A New Yorker staff writer narrates the story of her father's death and her subsequent bereavement alongside the tale of falling in love, around the same time, with the woman who would become her wife, exploring the dual forces of loss and discovery in shaping a life.
Schulz’s mind flows beautifully on the page. While this book is classified as a memoir, it can also be read as a sweeping set of essays. Schulz’s prose is lucid and intentional, yet unexpected and compassionate. She doesn’t race to make her point and that expansive pace is what makes this book such a pleasure. Hers is a nimble and profoundly humane mind, capable of carrying the various threads of her thinking onward without losing the integrity of the fabric she’s creating ... Schulz uses her life’s stories as a launching point for an omnivore’s exploration of science, space, history, art, and writing in order to elaborate her points. Rather than dwell on her personal life, weighing the reader down with the operatic twists of some memoirs, Schulz treads lightly on the drama of her days. She’s not writing for her own personal catharsis ... While this memoir is no quest for healing or a chronicle of family secrets, there is great weight in Schulz’s most personal moments. Being privy to her budding romance is a window into intense tenderness and deep gratitude ... Where other memoirs concentrate on facts and family history, Schulz finds a way to subvert the genre, taking it to philosophical levels while maintaining a grounded intimacy.
More than any book in recent memory, Lost & Found evokes the process of falling in love with a lush expansiveness and alertness to detail, a perfect ballet of confession and philosophy.
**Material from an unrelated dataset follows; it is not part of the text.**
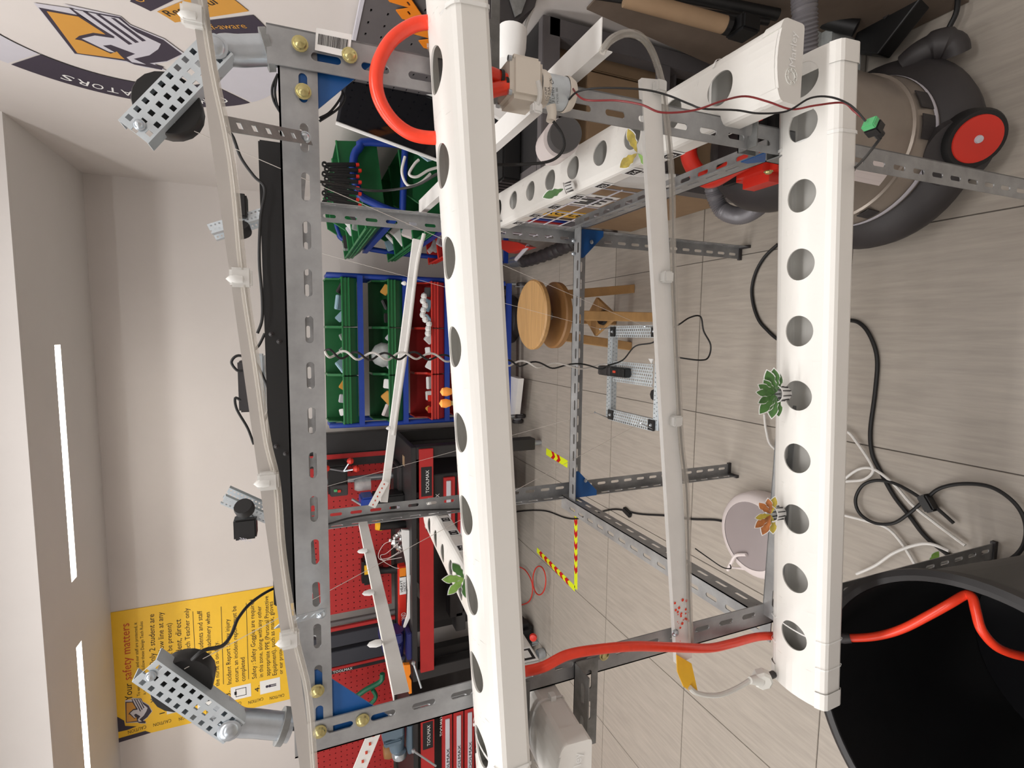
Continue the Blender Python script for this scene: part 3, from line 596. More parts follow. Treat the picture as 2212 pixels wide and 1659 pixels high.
# ================================================================== PLANT CUTOUTS
def plant(root_p, up, n, r, m1, m2, lab, count, cup=True, tilt=0, seed=1, group='paper plant cutouts', cs=1.):
    rnd = random.Random(seed); p = V(root_p); up = V(up).normalized(); n = V(n).normalized(); s_ = up.cross(n).normalized()
    root = thing('plant_cutout', lab, 'plant', tuple(p), group)
    h = .022*cs if cup else 0
    if cup:
        T = Matrix.Translation(p) @ up.to_track_quat('Z', 'Y').to_matrix().to_4x4()
        MB().lathe([(0, 0), (.0075*cs, 0), (.0085*cs, .002), (.0105*cs, h*.9), (.0125*cs, h*.92), (.0125*cs, h)], n=18, M4=T).build('net_cup', 'white', root, smooth=True)
        mb = MB()
        for k in range(9):
            q = 2*math.pi*k/9; Rz = T @ Matrix.Rotation(q, 4, 'Z'); mb.box((.0082*cs, -.0008, .004), (.0105*cs, .0008, h*.8), Rz)
        mb.build('cup_slots', 'inside', root)
    base = p+up*h
    for k in range(count):
        a = (k/(count-1)-.5)*math.pi*1.15 if count > 1 else 0
        a += rnd.uniform(-.1, .1); L = r*rnd.uniform(.75, 1.05); wd = L*.28
        d = (up*math.cos(a)+s_*math.sin(a)); wv = d.cross(n); st = base+n*(.0006*(k % 4))
        pts = []
        for j in range(9):
            t = j/8; ww = wd*math.sin(math.pi*min(1, t*1.02))**.7*(.35+.65*t)*(1+.18*math.sin(j*2.6)); pts.append((t, ww))
        for grow, mm, off, nm in ((1.0, 'white', 0, 'paper_edge'), (.86, m1 if k % 3 else m2, .0008, 'leaf')):
            poly = [st+d*(L*t*(1 if grow == 1 else .95)+.001)+wv*(w_*grow)+n*off for t, w_ in pts]+[st+d*(L*t*(1 if grow == 1 else .95)+.001)-wv*(w_*grow)+n*off for t, w_ in pts[::-1]][1:-1]
            MB().prism(poly, n*.0005).build(nm, mm, root)
    return root
facing = V((0, -.75, .65))
plant(P(1701, 850, Z=.785), (0, .08, 1), facing, .042, 'leaf', 'leaf', 'green lettuce cutout in a white net cup on the lower channel', 11, seed=3, cs=1.15)
plant(P(1690, 1107, Z=.768), (0, .08, 1), facing, .036, 'brownl', 'yleaf', 'rust brown lettuce cutout in a white net cup on the lower channel', 7, seed=5, cs=1.1)
plant(P(1240, 400, Z=.938), (-.1, .3, .3), (-.5, -.4, .8), .05, 'leafl', 'leaf', 'fallen net cup with a thin wilted green leaf on the right channel', 1, seed=8, cs=1.)
pl = plant(P(1378, 330, Z=.93), (-.15, .8, .1), (-.5, -.3, .8), .05, 'yleaf', 'leafl', 'yellowing fallen leaf cutout lying on the right channel', 3, cup=False, seed=9)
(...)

Schulz plaits her personal narrative with canonical explorations, from Plato to Dante to Elizabeth Bishop. Hers is a generous, conversational voice; the effect is like an intoxicating Oxbridge tutorial. This richly discursive style conjures a marriage of minds, between an atheist Jewish sophisticate and a rural-centric, theologically attuned Christian ... Lost & Found concludes on a jubilant note, an unabashed ode to joy.
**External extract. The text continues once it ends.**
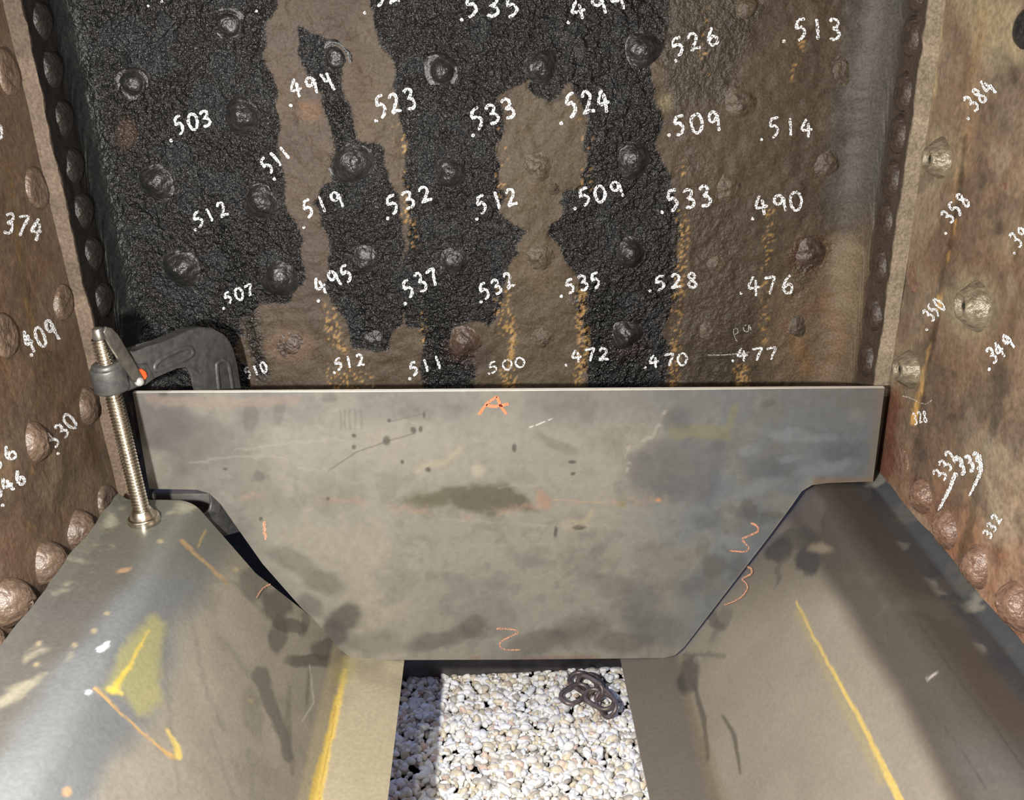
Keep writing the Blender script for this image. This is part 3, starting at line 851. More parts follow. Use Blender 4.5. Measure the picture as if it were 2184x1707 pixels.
for (x, y, a, b) in ((882, 917, 6, 7), (897, 915, 4, 7), (825, 940, 8, 10), (905, 885, 3, 8), (830, 897, 4, 4), (858, 985, 4, 5), (913, 1002, 6, 5), (1097, 955, 5, 9), (1185, 1135, 4, 12), (1220, 986, 8, 4), (1222, 1011, 5, 4), (755, 955, 5, 5), (555, 1108, 4, 4), (700, 1065, 4, 4), (755, 930, 5, 4), (480, 1000, 5, 3)):
    P.mix(P.ell(x, y, a, b, 0, .4, 2), (.06, .058, .052), .75)
P.mix(P.line([(700, 1005), (760, 965), (830, 940), (885, 925)], 2, 1.5, 1), (.08, .075, .065), .7)
P.mix(P.line([(830, 900), (905, 882)], 2, 1.5, 1), (.1, .095, .085), .6)
for x in (726, 735, 745, 757, 770): P.mix(P.line([(x, 875), (x + 2, 915)], 3, 2, 2), (.11, .12, .11), .5)
P.mix(P.line([(1130, 912), (1182, 892)], 2, 1, 1) * sstep(.4, .5, P.noise(160, 77)), (.7, .68, .6), .9)
P.mix(P.poly([(1425, 900), (1550, 905), (1560, 868), (1573, 865), (1566, 905), (1556, 945), (1540, 935), (1430, 935)], 5, 8), (.185, .180, .115), .7)
P.mix(P.poly([(1425, 935), (1556, 942), (1545, 1000), (1520, 1080), (1340, 1040), (1345, 965)], 16, 16), (.105, .108, .122), .55)
for x, y, a, b, g in ((1365, 1290, 40, 60, 0), (1400, 1345, 50, 34, 0), (1455, 890, 24, 26, 0), (1510, 1110, 30, 20, 0), (1600, 1100, 60, 12, 15), (1570, 1210, 20, 30, 20), (1480, 1250, 40, 20, -30), (1650, 1000, 50, 30, 0), (1800, 960, 50, 24, 0)):
    P.mix(P.ell(x, y, a, b, g, .5, 14, 45, int(x) % 8), (.088, .094, .105), .45)
for x, y, a, b, g in ((1700, 930, 70, 12, 5), (1680, 975, 26, 8, 0), (1600, 960, 20, 16, 0), (1760, 1000, 60, 14, -10), (1620, 1040, 50, 14, -20), (1560, 1160, 30, 14, 0)):
    P.mix(P.ell(x, y, a, b, g, .5, 12, 45, int(x) % 8), (.24, .26, .28), .4)
P.mix(P.line([(1868, 1027), (1765, 1032), (1732, 1037), (1710, 1050), (1690, 1079), (1640, 1147), (1550, 1264), (1462, 1381), (1440, 1400), (1415, 1406)], 4, 2, .5), (.40, .34, .24), .7)  # cut-edge highlight painted along the right slope
P.mix(P.line([(1335, 1020), (1340, 960), (1390, 930), (1420, 880)], 8, 4, 12) * sstep(.5, .62, P.noise(120, 78)), (.35, .33, .28), .6)
P.mix(P.line([(520, 1055), (800, 1075), (1000, 1100), (1200, 1070), (1420, 1065)], 14, 8, 12) * sstep(.45, .6, P.noise(60, 79)), (.33, .23, .17), .4)
P.mix(P.line([(1180, 1066), (1290, 1073)], 2, 1, 1), (.45, .28, .18), .5)
P.mix(P.ell(1327, 1076, 10, 8, 0, .4, 2), (.24, .20, .12), .7); P.mix(P.ell(1404, 1067, 5, 4, 0, .4, 1), (.50, .25, .12), .8)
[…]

Eloquent ... While Schulz writes with tenderness and honesty about love, her sharpest and most moving passages are about loss ... Schulz lost her father, but by the end of Lost & Found, we understand that while his absence is devastating, shocking and total, she will continue to find gifts he left for her. He’s still there in her verve and curiosity, in her cleareyed ability not just to write about love, but to love.